» OBJECTIVE:
Please set down exactly the lines of the listing below from the line containing "Write the bpy" through the line containing "return 900+F*(v@RT)/w, 600-F*(v@UP)/w", both lines included, leaving out all other lines.

» INPUT MATERIAL:
□ □ □ □ □ □ □

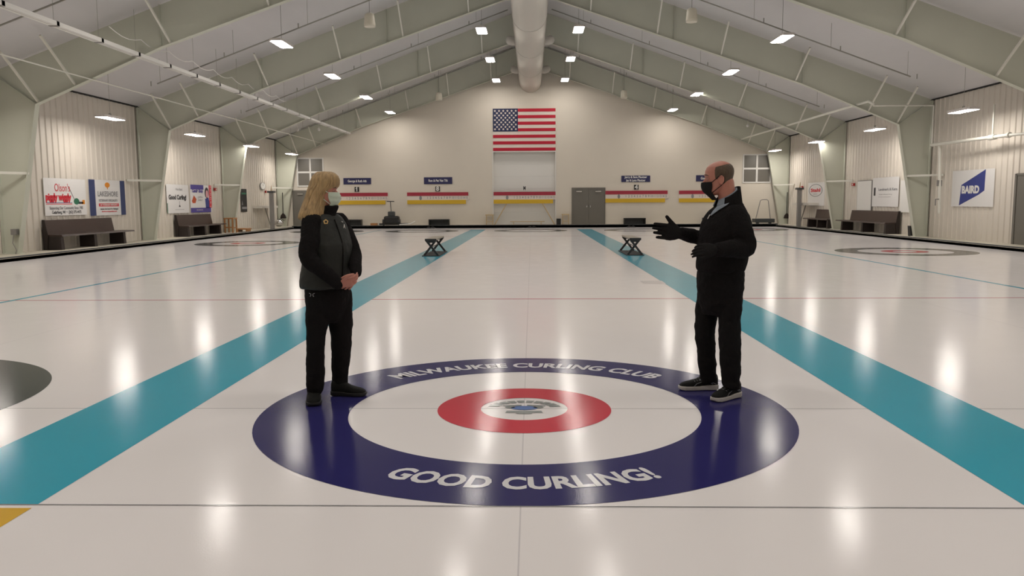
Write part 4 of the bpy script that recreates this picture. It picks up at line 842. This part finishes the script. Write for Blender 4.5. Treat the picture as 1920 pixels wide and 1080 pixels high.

□ □ □ □ □ □ □

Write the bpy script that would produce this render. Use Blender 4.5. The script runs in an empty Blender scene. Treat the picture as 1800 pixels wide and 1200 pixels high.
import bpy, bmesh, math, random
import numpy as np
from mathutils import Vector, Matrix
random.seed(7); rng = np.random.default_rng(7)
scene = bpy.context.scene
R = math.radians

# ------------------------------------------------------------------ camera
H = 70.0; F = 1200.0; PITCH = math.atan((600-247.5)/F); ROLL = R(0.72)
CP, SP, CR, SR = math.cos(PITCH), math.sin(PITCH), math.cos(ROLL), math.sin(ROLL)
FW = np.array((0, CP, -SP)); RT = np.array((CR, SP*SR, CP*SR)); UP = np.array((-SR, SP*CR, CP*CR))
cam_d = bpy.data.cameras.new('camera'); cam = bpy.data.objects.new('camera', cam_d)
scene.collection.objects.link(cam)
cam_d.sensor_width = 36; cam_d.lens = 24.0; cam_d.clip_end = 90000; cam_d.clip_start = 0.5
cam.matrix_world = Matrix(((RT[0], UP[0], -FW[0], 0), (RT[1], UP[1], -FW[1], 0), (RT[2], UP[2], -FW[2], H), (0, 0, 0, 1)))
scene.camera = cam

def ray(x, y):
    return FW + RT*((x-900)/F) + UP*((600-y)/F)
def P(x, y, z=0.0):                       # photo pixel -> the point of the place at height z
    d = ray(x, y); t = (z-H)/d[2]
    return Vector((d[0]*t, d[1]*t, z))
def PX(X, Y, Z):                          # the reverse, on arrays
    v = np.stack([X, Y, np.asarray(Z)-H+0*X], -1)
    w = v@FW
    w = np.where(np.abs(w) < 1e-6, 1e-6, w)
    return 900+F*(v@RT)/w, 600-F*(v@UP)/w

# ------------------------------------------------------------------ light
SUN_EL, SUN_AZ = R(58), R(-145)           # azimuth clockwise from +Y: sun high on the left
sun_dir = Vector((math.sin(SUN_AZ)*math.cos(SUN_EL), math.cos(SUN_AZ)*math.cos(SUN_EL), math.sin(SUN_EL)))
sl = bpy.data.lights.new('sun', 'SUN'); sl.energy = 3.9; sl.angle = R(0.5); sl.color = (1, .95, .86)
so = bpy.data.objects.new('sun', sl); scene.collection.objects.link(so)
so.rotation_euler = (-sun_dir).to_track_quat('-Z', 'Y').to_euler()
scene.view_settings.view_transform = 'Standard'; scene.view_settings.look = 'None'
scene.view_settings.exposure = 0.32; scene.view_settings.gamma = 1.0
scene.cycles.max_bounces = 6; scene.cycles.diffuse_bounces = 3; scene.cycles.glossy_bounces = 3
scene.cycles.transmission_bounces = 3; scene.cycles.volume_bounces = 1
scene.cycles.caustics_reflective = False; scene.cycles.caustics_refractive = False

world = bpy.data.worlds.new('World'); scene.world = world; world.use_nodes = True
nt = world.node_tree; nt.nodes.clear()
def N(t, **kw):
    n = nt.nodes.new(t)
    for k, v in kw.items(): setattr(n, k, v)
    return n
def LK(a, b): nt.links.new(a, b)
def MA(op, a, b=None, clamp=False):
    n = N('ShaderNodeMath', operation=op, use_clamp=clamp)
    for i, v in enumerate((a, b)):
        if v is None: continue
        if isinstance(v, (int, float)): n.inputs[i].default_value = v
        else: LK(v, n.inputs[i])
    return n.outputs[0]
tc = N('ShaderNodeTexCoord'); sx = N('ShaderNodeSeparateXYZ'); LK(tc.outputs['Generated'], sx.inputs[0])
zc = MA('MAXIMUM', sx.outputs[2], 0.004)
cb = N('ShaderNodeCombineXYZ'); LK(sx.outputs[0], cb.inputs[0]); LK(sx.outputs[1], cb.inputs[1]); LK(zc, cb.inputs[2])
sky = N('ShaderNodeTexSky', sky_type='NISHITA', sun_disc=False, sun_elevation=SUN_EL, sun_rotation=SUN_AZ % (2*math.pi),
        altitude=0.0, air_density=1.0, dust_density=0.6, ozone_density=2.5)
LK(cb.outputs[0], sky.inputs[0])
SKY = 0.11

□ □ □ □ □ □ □

» THE OUTPUT:
Write the bpy script that would produce this render. Use Blender 4.5. The script runs in an empty Blender scene. Treat the picture as 1800 pixels wide and 1200 pixels high.
import bpy, bmesh, math, random
import numpy as np
from mathutils import Vector, Matrix
random.seed(7); rng = np.random.default_rng(7)
scene = bpy.context.scene
R = math.radians

# ------------------------------------------------------------------ camera
H = 70.0; F = 1200.0; PITCH = math.atan((600-247.5)/F); ROLL = R(0.72)
CP, SP, CR, SR = math.cos(PITCH), math.sin(PITCH), math.cos(ROLL), math.sin(ROLL)
FW = np.array((0, CP, -SP)); RT = np.array((CR, SP*SR, CP*SR)); UP = np.array((-SR, SP*CR, CP*CR))
cam_d = bpy.data.cameras.new('camera'); cam = bpy.data.objects.new('camera', cam_d)
scene.collection.objects.link(cam)
cam_d.sensor_width = 36; cam_d.lens = 24.0; cam_d.clip_end = 90000; cam_d.clip_start = 0.5
cam.matrix_world = Matrix(((RT[0], UP[0], -FW[0], 0), (RT[1], UP[1], -FW[1], 0), (RT[2], UP[2], -FW[2], H), (0, 0, 0, 1)))
scene.camera = cam

def ray(x, y):
    return FW + RT*((x-900)/F) + UP*((600-y)/F)
def P(x, y, z=0.0):                       # photo pixel -> the point of the place at height z
    d = ray(x, y); t = (z-H)/d[2]
    return Vector((d[0]*t, d[1]*t, z))
def PX(X, Y, Z):                          # the reverse, on arrays
    v = np.stack([X, Y, np.asarray(Z)-H+0*X], -1)
    w = v@FW
    w = np.where(np.abs(w) < 1e-6, 1e-6, w)
    return 900+F*(v@RT)/w, 600-F*(v@UP)/w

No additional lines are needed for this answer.